Global and local in late bronze age central Macedonia. Economy, mobility and identity

University dissertation from University of Gothenburg

Abstract: What impact did expanding Bronze Age networks have on regions located between the great centers in the period 1700-1100 BC? Where the Aegean meets the Balkans, Central Macedonia lies between well-known cultures connected by veins of communication such as the Axios River. In this doctoral dissertation the impact of increased communication is investigated through a new synthesis of artifacts, landscapes and settlement materials from Central Macedonia. The impacts are discussed in a framework of mobility, political economy and identity. In chapter 2 the study is contextualized in the research history of Central Macedonia, while a theoretical and methodological framework is presented in chapter 3 focusing on mobility, political economy and identity. In chapter 4, a sketch of the “Bronze Age World” characterized by stable networks is presented. With a strong resource base and a location within routes of communication, Central Macedonia could have joined these networks. I discuss this along with “mobility attesting” objects in chapter 5, where I also address the travelers. In chapter 6 I look at landscape relations and the formation of political structures within which resources could be mobilized to participate in the Bronze Age. In chapter 7 a contextual analysis of the largest category of mobility attesting objects, decorated pottery, is pursued to address possible users.

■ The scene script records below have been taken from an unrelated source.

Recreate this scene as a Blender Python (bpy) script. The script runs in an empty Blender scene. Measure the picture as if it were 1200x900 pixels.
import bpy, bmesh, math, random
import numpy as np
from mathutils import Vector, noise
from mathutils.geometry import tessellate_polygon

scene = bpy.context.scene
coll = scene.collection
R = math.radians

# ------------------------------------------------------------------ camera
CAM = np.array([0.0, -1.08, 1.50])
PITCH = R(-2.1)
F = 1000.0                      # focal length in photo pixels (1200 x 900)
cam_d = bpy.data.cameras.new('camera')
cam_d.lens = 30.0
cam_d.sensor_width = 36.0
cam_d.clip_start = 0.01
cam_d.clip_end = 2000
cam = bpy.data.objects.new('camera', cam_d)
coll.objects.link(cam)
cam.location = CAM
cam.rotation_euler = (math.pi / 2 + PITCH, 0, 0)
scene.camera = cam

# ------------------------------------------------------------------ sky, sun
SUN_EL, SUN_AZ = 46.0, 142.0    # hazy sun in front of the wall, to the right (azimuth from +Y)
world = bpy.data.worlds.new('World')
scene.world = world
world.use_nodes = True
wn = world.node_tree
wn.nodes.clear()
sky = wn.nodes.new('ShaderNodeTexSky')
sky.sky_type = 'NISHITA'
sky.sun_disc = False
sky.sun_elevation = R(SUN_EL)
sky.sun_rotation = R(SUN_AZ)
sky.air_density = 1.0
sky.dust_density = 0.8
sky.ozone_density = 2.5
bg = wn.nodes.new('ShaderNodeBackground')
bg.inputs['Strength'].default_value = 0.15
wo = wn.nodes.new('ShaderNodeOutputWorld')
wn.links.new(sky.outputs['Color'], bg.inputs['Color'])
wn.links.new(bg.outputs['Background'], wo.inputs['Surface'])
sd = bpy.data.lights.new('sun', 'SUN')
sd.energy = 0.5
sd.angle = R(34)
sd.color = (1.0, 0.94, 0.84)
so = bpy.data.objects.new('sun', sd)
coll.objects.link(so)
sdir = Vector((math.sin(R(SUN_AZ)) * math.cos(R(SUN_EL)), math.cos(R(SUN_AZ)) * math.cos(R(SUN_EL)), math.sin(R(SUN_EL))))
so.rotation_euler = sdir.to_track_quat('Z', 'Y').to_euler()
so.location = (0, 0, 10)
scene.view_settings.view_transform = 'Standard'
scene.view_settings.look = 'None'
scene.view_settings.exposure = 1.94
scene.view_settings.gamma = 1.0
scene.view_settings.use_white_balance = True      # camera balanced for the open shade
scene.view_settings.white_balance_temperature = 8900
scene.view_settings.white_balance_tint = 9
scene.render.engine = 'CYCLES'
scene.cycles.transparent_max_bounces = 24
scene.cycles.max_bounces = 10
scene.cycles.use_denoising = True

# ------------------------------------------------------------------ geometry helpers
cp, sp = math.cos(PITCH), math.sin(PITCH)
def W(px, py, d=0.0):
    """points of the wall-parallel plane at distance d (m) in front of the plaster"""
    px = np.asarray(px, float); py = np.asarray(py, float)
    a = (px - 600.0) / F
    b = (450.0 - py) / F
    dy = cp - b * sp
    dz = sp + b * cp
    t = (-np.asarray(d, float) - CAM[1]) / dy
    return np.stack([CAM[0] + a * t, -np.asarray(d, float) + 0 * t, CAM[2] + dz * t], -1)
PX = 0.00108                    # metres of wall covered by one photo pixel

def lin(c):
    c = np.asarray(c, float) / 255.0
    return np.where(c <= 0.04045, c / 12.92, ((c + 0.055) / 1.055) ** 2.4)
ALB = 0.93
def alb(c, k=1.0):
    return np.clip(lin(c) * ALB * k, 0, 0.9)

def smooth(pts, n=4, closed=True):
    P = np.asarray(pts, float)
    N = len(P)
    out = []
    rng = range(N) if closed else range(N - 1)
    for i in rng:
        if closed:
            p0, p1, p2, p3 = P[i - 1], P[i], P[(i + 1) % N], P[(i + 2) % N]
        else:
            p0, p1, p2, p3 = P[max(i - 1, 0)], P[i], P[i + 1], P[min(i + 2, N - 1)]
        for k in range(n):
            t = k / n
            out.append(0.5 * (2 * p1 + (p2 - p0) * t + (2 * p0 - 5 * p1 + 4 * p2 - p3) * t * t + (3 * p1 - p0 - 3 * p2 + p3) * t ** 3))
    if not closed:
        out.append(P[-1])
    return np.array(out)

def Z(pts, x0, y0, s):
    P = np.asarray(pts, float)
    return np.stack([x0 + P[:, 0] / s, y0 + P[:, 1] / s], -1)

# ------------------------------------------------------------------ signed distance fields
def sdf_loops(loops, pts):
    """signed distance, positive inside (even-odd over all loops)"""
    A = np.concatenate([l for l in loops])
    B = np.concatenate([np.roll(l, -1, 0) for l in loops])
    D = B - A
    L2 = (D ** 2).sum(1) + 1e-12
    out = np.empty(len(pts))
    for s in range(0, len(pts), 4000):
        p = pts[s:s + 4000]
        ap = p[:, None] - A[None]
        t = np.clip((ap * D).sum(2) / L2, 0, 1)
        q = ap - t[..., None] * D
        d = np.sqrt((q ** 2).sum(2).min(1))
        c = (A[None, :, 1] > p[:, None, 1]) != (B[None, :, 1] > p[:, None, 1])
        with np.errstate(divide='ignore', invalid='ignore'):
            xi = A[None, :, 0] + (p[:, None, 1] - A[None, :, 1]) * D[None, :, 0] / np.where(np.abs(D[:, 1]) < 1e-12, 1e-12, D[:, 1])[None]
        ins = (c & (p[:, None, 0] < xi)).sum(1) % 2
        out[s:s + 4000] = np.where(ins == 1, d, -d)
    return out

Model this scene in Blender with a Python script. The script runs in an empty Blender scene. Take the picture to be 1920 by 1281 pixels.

In chapter 8-12 decoration techniques and motifs are discussed to understand the pottery’s role in formation of identities. The heterogeneity of the tell assemblages could represent a diversity which defies the old notion of “hermetic” cultures, mobility rooms, or peer polity-like areas where the intraregional relations are given primacy over the inter-regional. Herein lays the significance of Central Macedonia for the understanding of the Bronze Age: giving a glimpse of a prehistoric multi-ethnic region with capable political formations. In this region it is suggested that access to “international” types of decorated pottery were used to connect travelers and locals at tells to dwellers of different communities. At the same time, the use of decorative techniques and motifs were used strategically to separate dwellers of different polities, and at a higher level between ethnic like groups between the Nestos and the Aliakmon.